Thing is: what to do now?
Either it worked and it chugs along to 1020.
Or it didn't work and I can up the temperature a bit, or pitch 1116 or 1118, with the risk of making it too dry.
Or I could wait whatever happens in secondary (transfering as per schedule next weekend). Maybe it Frankensteins back up again.
OR

Can I use it as a base for Sbiten? The russian honeybased winterdrink? Anyone ever done that before?
 
If you’re worried about 1118 taking it too dry, what about running off some into a growler or a large glass bottle and adding some 1118 to that, cover it in a piece of foil so it doesn’t explode. Then if that does dry it right out you can blend back into the mother batch to the right sweetness
 
What was your OG? I have made a mead before that finished at 1045. I was horrified but it was really nice. I used 2kg of honey in that and i did repitch but hardly made a difference. My preference now is to ferment it dry at around 14/15% then sweeten up with more honey
 
Interesting @beercat. I’ve got some commercial mead which I found awfully sickly sweet. I took a gravity reading and it is 1.030. I’m liking mine at around 1.015 maximum.
 
What was your OG? I have made a mead before that finished at 1045. I was horrified but it was really nice. I used 2kg of honey in that and i did repitch but hardly made a difference. My preference now is to ferment it dry at around 14/15% then sweeten up with more honey

OG=1116. A 4 liter batch of water, honey, nutrient and yeast.
1045 isn't too sweet? ABV would be 9%. Hm, it wouldn't be a problem if only it would clear up.
 
Interesting @beercat. I’ve got some commercial mead which I found awfully sickly sweet. I took a gravity reading and it is 1.030. I’m liking mine at around 1.015 maximum.

That's what I was afraid of: it's very sweet now but I can't get a proper taste just from licking the racking cane used as a stirring rod :lol:
Time I did some proper gravity reading then. This weekend, not earlier.
 
1045 is very sweet but its not so bad when backed up by loads of alcohol. If its too sweet for you brew another batch dry and blend it. All commercial mead i have tried (Polish) was very sweet by the way.
Has anyone tried using mead in cocktails? I reckon mixed with spirits would be ace.
 
Maybe treat some sourer fruit (raspberries, blackberries, that sort of thing) with pectinaze, and add it in to secondary? It might trigger a second ferment, but also the sourness from the fruit should hopefully offset the sweetness for you.
 
Maybe treat some sourer fruit (raspberries, blackberries, that sort of thing) with pectinaze, and add it in to secondary? It might trigger a second ferment, but also the sourness from the fruit should hopefully offset the sweetness for you.

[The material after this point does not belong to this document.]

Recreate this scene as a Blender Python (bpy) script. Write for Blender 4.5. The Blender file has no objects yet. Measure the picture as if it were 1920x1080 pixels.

My first mead was sickeningly sweet too, threw the batch into tertiary with champagne yeast and either cherries or cranberries. That was around July, haven't checked on them since bottling in around August :lol:

But these meads are showmeads, I'd hate to mess them up again. Just racked them: the semi-sweet is doing okay, very clear, the sweet one is still hazy.